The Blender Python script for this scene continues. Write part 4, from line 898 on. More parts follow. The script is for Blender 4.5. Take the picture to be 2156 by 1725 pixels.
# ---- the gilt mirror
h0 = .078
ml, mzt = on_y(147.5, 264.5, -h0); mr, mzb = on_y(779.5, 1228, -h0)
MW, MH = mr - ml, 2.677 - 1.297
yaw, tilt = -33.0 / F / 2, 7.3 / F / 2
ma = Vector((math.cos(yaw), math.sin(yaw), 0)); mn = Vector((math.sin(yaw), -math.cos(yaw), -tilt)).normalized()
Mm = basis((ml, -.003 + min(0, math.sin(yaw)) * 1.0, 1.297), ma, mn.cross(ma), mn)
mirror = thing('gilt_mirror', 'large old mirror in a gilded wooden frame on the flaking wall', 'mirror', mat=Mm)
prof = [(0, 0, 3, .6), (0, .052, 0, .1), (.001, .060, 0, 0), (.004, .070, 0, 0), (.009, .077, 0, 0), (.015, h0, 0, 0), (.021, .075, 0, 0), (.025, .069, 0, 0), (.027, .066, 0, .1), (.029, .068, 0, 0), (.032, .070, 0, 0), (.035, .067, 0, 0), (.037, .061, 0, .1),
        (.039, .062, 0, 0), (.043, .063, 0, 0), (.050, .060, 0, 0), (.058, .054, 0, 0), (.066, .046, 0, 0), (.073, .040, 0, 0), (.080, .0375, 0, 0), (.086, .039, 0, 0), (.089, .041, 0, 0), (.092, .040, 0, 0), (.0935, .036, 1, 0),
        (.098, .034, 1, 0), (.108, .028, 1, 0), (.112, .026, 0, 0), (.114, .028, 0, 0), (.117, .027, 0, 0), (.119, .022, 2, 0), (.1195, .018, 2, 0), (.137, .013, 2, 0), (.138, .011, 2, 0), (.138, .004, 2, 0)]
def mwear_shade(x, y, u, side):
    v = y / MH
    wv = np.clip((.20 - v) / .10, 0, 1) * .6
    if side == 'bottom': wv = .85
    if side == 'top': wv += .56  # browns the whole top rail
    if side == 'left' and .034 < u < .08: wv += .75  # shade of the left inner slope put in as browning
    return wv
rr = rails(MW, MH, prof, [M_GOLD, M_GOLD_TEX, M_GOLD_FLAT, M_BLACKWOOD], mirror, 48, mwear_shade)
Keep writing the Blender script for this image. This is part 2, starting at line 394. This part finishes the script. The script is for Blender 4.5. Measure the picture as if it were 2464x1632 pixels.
◇ ◇ ◇ ◇ ◇
**Stated problem**:
Give only the number of lines that include the word "script".

**Solution for this task**:
2